Fiber networks today can be compared to electrification efforts in the early part of the 20th century. Like electricity, fiber provides a backbone upon which commercial services can be built.
“You can think of this like a street grid,” Crawford says. “The city doesn’t necessarily have to sell services itself, but it needs to make the basic fiber available to retail providers who can then get involved in selling services. Where there’s enough density and competition, I can imagine several providers of retail services emerging.”
Crawford says that leaving internet infrastructure to the private market has left people behind, and put the U.S. at a competitive disadvantage with countries that have built fiber networks.
“The entire country is getting bossed around by about five big companies: Comcast, Spectrum, AT&T, Verizon, CenturyLink,” Crawford says.

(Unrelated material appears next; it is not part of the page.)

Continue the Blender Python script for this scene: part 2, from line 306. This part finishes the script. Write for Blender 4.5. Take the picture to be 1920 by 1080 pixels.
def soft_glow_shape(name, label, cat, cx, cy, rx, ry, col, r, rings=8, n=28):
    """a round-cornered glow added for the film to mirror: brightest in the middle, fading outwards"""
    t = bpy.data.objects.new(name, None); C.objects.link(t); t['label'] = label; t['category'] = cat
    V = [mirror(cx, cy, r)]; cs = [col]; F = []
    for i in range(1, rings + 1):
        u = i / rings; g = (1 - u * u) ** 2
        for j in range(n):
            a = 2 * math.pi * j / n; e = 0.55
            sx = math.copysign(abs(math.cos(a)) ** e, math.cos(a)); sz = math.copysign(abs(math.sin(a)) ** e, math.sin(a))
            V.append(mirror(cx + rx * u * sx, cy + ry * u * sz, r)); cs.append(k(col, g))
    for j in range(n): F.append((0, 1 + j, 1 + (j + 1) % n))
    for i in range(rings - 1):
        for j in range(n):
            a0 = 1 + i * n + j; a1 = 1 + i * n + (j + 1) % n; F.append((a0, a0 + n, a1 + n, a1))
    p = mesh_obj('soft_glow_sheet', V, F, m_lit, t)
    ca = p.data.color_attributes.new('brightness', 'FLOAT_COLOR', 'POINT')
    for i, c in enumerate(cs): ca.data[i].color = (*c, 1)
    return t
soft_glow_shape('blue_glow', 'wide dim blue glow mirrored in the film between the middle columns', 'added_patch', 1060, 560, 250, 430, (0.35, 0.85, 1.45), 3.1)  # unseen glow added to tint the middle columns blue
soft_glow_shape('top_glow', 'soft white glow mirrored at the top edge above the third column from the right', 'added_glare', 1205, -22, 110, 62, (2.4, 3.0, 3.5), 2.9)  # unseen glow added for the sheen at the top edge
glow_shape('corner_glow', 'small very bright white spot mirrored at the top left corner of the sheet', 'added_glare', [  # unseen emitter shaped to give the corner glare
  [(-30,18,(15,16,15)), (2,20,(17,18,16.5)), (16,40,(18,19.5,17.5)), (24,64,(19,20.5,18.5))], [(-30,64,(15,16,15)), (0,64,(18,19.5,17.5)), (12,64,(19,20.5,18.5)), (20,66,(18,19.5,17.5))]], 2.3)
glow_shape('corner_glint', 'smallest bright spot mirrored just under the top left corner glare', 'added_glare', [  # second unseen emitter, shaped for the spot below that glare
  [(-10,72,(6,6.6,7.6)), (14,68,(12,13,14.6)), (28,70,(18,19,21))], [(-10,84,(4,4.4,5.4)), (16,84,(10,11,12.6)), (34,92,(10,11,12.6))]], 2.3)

And, she says, the companies that control internet access have intentionally made their offerings confusing for customers and regulators. She says legislators are often “bought off” to protect the monopolies or near-monopolies of incumbent telecommunication providers. That protection often includes laws that prevent local governments from building their own networks.
Crawford says that in Texas, where AT&T is based, it’s unlikely that the state legislature would pass legislation to support fiber networks.
“What we need to give those state legislators is air cover – political cover – saying, absolutely there is a government role for involvement in communications. … This is not a partisan issue. This is about social justice and economic growth.”